>>
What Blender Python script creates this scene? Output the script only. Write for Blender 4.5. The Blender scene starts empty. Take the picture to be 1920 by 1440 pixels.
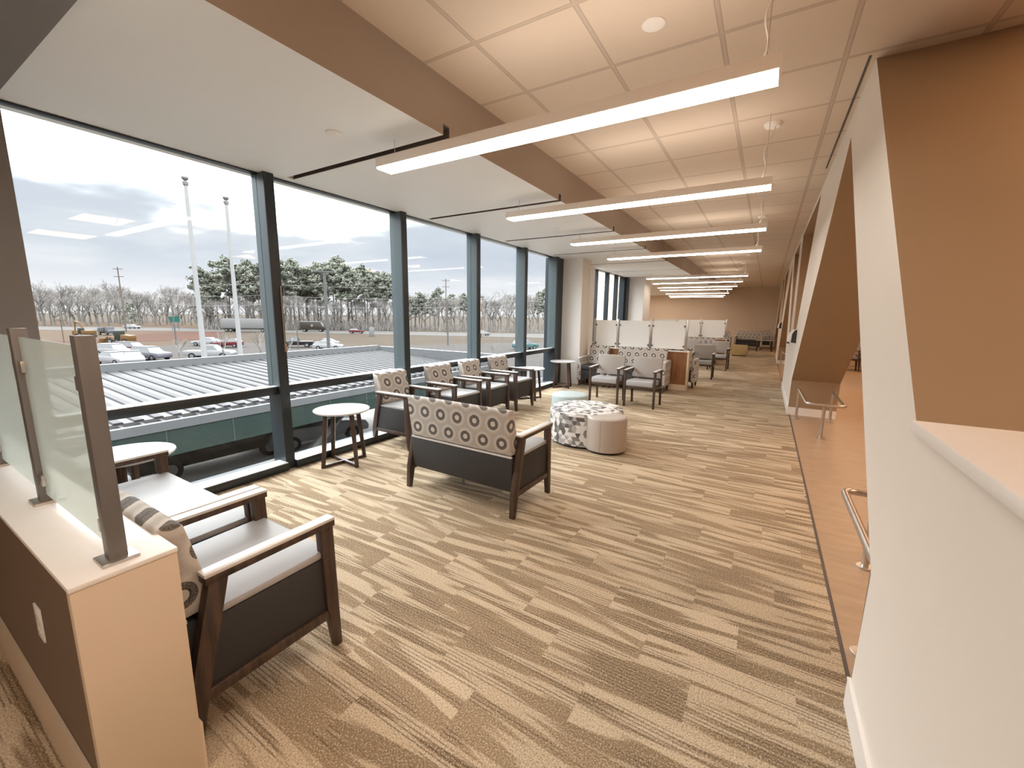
import bpy, bmesh, math, random
from mathutils import Vector, Matrix, geometry
random.seed(7)
SC = bpy.context.scene
COL = SC.collection
PI = math.pi

# ------------------------------------------------------------------ node helpers
def new_mat(name):
    m = bpy.data.materials.new(name); m.use_nodes = True
    nt = m.node_tree; b = nt.nodes['Principled BSDF']
    return m, nt, b
def setin(nt, sock, v):
    if isinstance(v, bpy.types.NodeSocket): nt.links.new(v, sock)
    elif isinstance(v, tuple) and len(v) == 3 and sock.type == 'RGBA': sock.default_value = (*v, 1)
    else: sock.default_value = v
def mth(nt, op, a, b=0.0, c=0.0):
    n = nt.nodes.new('ShaderNodeMath'); n.operation = op
    for i, v in enumerate((a, b, c)): setin(nt, n.inputs[i], v)
    return n.outputs[0]
def mix(nt, f, a, b):
    n = nt.nodes.new('ShaderNodeMix'); n.data_type = 'RGBA'
    setin(nt, n.inputs[0], f); setin(nt, n.inputs[6], a); setin(nt, n.inputs[7], b)
    return n.outputs[2]
def coords(nt, kind='Object'):
    return nt.nodes.new('ShaderNodeTexCoord').outputs[kind]
def sep(nt, v):
    n = nt.nodes.new('ShaderNodeSeparateXYZ'); nt.links.new(v, n.inputs[0]); return n.outputs
def comb(nt, x, y, z=0.0):
    n = nt.nodes.new('ShaderNodeCombineXYZ')
    for i, v in enumerate((x, y, z)): setin(nt, n.inputs[i], v)
    return n.outputs[0]
def noise(nt, vec, scale=1.0, detail=2.0, rough=0.5, out='Fac'):
    n = nt.nodes.new('ShaderNodeTexNoise'); nt.links.new(vec, n.inputs['Vector'])
    n.inputs['Scale'].default_value = scale; n.inputs['Detail'].default_value = detail
    n.inputs['Roughness'].default_value = rough
    return n.outputs[out]
def white(nt, vec):
    n = nt.nodes.new('ShaderNodeTexWhiteNoise'); n.noise_dimensions = '3D'; nt.links.new(vec, n.inputs['Vector'])
    return n.outputs['Value']
def ramp(nt, f, stops):
    n = nt.nodes.new('ShaderNodeValToRGB'); setin(nt, n.inputs[0], f)
    e = n.color_ramp.elements
    while len(e) > 1: e.remove(e[-1])
    for i, (p, c) in enumerate(stops):
        el = e[0] if i == 0 else e.new(p)
        el.position = p; el.color = (*c, 1) if len(c) == 3 else c
    return n.outputs[0]
def smooth(nt, v, a, b):
    n = nt.nodes.new('ShaderNodeMapRange'); n.interpolation_type = 'SMOOTHSTEP'
    setin(nt, n.inputs[0], v); n.inputs[1].default_value = a; n.inputs[2].default_value = b
    return n.outputs[0]
def bump(nt, b, h, strength=0.2, dist=0.002):
    n = nt.nodes.new('ShaderNodeBump'); n.inputs['Strength'].default_value = strength
    n.inputs['Distance'].default_value = dist; nt.links.new(h, n.inputs['Height'])
    nt.links.new(n.outputs[0], b.inputs['Normal'])
def plain(name, col, rough=0.6, metal=0.0, var=0.04, scale=6.0, spec=0.5, bmp=0.0, bscale=300.0, coat=0.0):
    m, nt, b = new_mat(name)
    o = coords(nt)
    n = noise(nt, o, scale, 3)
    lo = tuple(max(0, c * (1 - var)) for c in col); hi = tuple(min(1, c * (1 + var)) for c in col)
    setin(nt, b.inputs['Base Color'], mix(nt, n, lo, hi))
    b.inputs['Roughness'].default_value = rough; b.inputs['Metallic'].default_value = metal
    b.inputs['Specular IOR Level'].default_value = spec
    if coat: b.inputs['Coat Weight'].default_value = coat
    if bmp: bump(nt, b, noise(nt, o, bscale, 2), bmp, 0.001)
    return m

MAT = {}
MAT['cream_paint'] = plain('cream_paint', (0.78, 0.73, 0.665), 0.55, var=0.015, bmp=0.05, bscale=400)
MAT['white_paint'] = plain('white_paint', (0.88, 0.88, 0.88), 0.5, var=0.01, bmp=0.03, bscale=400)
MAT['trim_white'] = plain('trim_white', (0.84, 0.81, 0.78), 0.4, var=0.01)
MAT['taupe_paint'] = plain('taupe_paint', (0.35, 0.25, 0.155), 0.7, var=0.04, scale=2, bmp=0.1, bscale=300)
MAT['fascia_paint'] = plain('fascia_paint', (0.35, 0.28, 0.222), 0.65, var=0.03, scale=2)
MAT['pier_paint'] = plain('pier_paint', (0.20, 0.185, 0.175), 0.7, var=0.03, scale=2)
MAT['brown_paint'] = plain('brown_paint', (0.17, 0.115, 0.085), 0.6, var=0.08, scale=3, bmp=0.12, bscale=250)
MAT['endwall_paint'] = plain('endwall_paint', (0.66, 0.53, 0.41), 0.7, var=0.03, scale=2)
MAT['panel_cream'] = plain('panel_cream', (0.64, 0.53, 0.40), 0.45, var=0.02, bmp=0.05, bscale=200)
MAT['quartz_white'] = plain('quartz_white', (0.80, 0.78, 0.76), 0.3, var=0.02, scale=40)
MAT['soffit_paint'] = plain('soffit_paint', (0.85, 0.875, 0.885), 0.6, var=0.01)
MAT['slot_dark'] = plain('slot_dark', (0.10, 0.08, 0.07), 0.7)
MAT['frame_dark'] = plain('frame_dark', (0.011, 0.019, 0.025), 0.38, metal=0.0, var=0.06, spec=0.6)
MAT['frame_skylit'] = plain('frame_skylit', (0.085, 0.11, 0.118), 0.35, metal=0.2, var=0.06)  # dark frame finish with sky light on its sides put into the colour
MAT['sky_sheen'] = plain('sky_sheen', (0.5, 0.51, 0.52), 0.3, metal=0.1, var=0.03)  # sky reflection on the dark rail tops, put into the colour
MAT['steel'] = plain('steel', (0.58, 0.55, 0.52), 0.28, metal=0.9, var=0.05, scale=30)
MAT['nickel'] = plain('nickel', (0.17, 0.163, 0.158), 0.4, metal=0.2, var=0.05, scale=30)
MAT['vinyl_grey'] = plain('vinyl_grey', (0.365, 0.365, 0.37), 0.42, var=0.02, bmp=0.05, bscale=500)
MAT['vinyl_taupe'] = plain('vinyl_taupe', (0.35, 0.315, 0.285), 0.4, var=0.03, bmp=0.04, bscale=500)
MAT['vinyl_beige'] = plain('vinyl_beige', (0.41, 0.355, 0.31), 0.4, var=0.02, bmp=0.04, bscale=400)
MAT['vinyl_teal'] = plain('vinyl_teal', (0.40, 0.48, 0.485), 0.4, var=0.02, bmp=0.04, bscale=400)
MAT['vinyl_olive'] = plain('vinyl_olive', (0.42, 0.33, 0.16), 0.45, var=0.05, bmp=0.04, bscale=400)
MAT['charcoal'] = plain('charcoal', (0.030, 0.029, 0.030), 0.62, var=0.25, scale=250, bmp=0.3, bscale=700)
MAT['table_white'] = plain('table_white', (0.57, 0.565, 0.57), 0.3, var=0.01)
MAT['cap_white'] = plain('cap_white', (0.64, 0.62, 0.605), 0.28, var=0.03)
MAT['lamp_housing'] = plain('lamp_housing', (0.88, 0.84, 0.79), 0.4, var=0.01)
MAT['cable_white'] = plain('cable_white', (0.75, 0.70, 0.64), 0.5)
MAT['plastic_white'] = plain('plastic_white', (0.85, 0.84, 0.83), 0.35, var=0.01)
MAT['plastic_black'] = plain('plastic_black', (0.03, 0.03, 0.03), 0.4)
MAT['rubber'] = plain('rubber', (0.02, 0.02, 0.02), 0.8)

def wood(name, dark, light, rough=0.4, scale=1.0):
    m, nt, b = new_mat(name)
    o = sep(nt, coords(nt))
    v = comb(nt, mth(nt, 'MULTIPLY', o[0], 40 * scale), mth(nt, 'MULTIPLY', o[1], 40 * scale), mth(nt, 'MULTIPLY', o[2], 4 * scale))
    n = noise(nt, v, 1.0, 4, 0.6)
    setin(nt, b.inputs['Base Color'], mix(nt, smooth(nt, n, 0.3, 0.7), dark, light))
    b.inputs['Roughness'].default_value = rough
    return m
MAT['wood_dark'] = wood('wood_dark', (0.028, 0.017, 0.012), (0.082, 0.046, 0.029), 0.42)
MAT['wood_veneer'] = wood('wood_veneer', (0.20, 0.085, 0.034), (0.29, 0.135, 0.058), 0.35, 0.5)

def ring_fabric(name, base, halo, ring, eye, p=0.1776, q=0.30, r=0.050, soft=1.0):
    """woven upholstery with staggered rows of ringed discs; u runs along the face, v is height"""
    m, nt, b = new_mat(name)
    o = sep(nt, coords(nt))
    u = mth(nt, 'ADD', mth(nt, 'ADD', o[0], o[1]), 0.02)
    v = mth(nt, 'ADD', o[2], 0.02)
    def dist(du, dv):
        a = mth(nt, 'WRAP', mth(nt, 'ADD', u, du), p / 2, -p / 2)
        c = mth(nt, 'WRAP', mth(nt, 'ADD', v, dv), q / 2, -q / 2)
        return mth(nt, 'SQRT', mth(nt, 'ADD', mth(nt, 'MULTIPLY', a, a), mth(nt, 'MULTIPLY', c, c)))
    d = mth(nt, 'MINIMUM', dist(0, 0), dist(p / 2, q / 2))
    c = mix(nt, smooth(nt, d, 0.058, 0.088), halo, base)
    c = mix(nt, smooth(nt, d, r + 0.002, r - 0.001), c, ring)
    c = mix(nt, smooth(nt, mth(nt, 'ABSOLUTE', mth(nt, 'SUBTRACT', d, 0.026)), 0.006, 0.003), c, tuple(k * 0.35 for k in ring))
    c = mix(nt, smooth(nt, d, 0.024, 0.022), c, eye)
    dots = noise(nt, coords(nt), 260, 1)
    c = mix(nt, mth(nt, 'MULTIPLY', smooth(nt, dots, 0.45, 0.62), 0.22), c, (0.72, 0.66, 0.58))
    setin(nt, b.inputs['Base Color'], c); b.inputs['Roughness'].default_value = 0.85
    bump(nt, b, dots, 0.25, 0.001)
    return m
MAT['ring_fabric'] = ring_fabric('ring_fabric', (0.41, 0.38, 0.35), (0.55, 0.52, 0.49), (0.085, 0.075, 0.07), (0.58, 0.55, 0.525))

def geo_fabric():
    m, nt, b = new_mat('trapezoid_fabric')
    o = sep(nt, coords(nt, 'UV'))
    v = mth(nt, 'DIVIDE', o[1], 0.048); row = mth(nt, 'FLOOR', v); f = mth(nt, 'FRACT', v)
    u = mth(nt, 'SUBTRACT', mth(nt, 'ADD', mth(nt, 'DIVIDE', o[0], 0.095), mth(nt, 'MULTIPLY', row, 0.5)), mth(nt, 'MULTIPLY', f, 0.22))
    cell = mth(nt, 'FLOOR', u); g = mth(nt, 'FRACT', u)
    part = mth(nt, 'GREATER_THAN', g, mth(nt, 'SUBTRACT', 0.72, mth(nt, 'MULTIPLY', f, 0.44)))
    h = white(nt, comb(nt, cell, row, mth(nt, 'MULTIPLY', part, 7.3)))
    c = ramp(nt, h, [(0, (0.66, 0.64, 0.62)), (0.38, (0.34, 0.33, 0.32)), (0.58, (0.16, 0.155, 0.15)), (0.74, (0.04, 0.036, 0.036)), (0.92, (0.60, 0.58, 0.55))])
    nt.nodes[-1].color_ramp.interpolation = 'CONSTANT'
    for n in nt.nodes:
        if n.type == 'VALTORGB': n.color_ramp.interpolation = 'CONSTANT'
    dots = noise(nt, coords(nt), 300, 1)
    c = mix(nt, mth(nt, 'MULTIPLY', dots, 0.25), c, (0.5, 0.47, 0.44))
    setin(nt, b.inputs['Base Color'], c); b.inputs['Roughness'].default_value = 0.8
    return m
MAT['trapezoid_fabric'] = geo_fabric()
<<
### THE TASK:
Pictures stay out. Repeat only the lines from the beginning of the data through the line that has "PI = math.pi".

### FINAL RESULT:
What Blender Python script creates this scene? Output the script only. Write for Blender 4.5. The Blender scene starts empty. Take the picture to be 1920 by 1440 pixels.
import bpy, bmesh, math, random
from mathutils import Vector, Matrix, geometry
random.seed(7)
SC = bpy.context.scene
COL = SC.collection
PI = math.pi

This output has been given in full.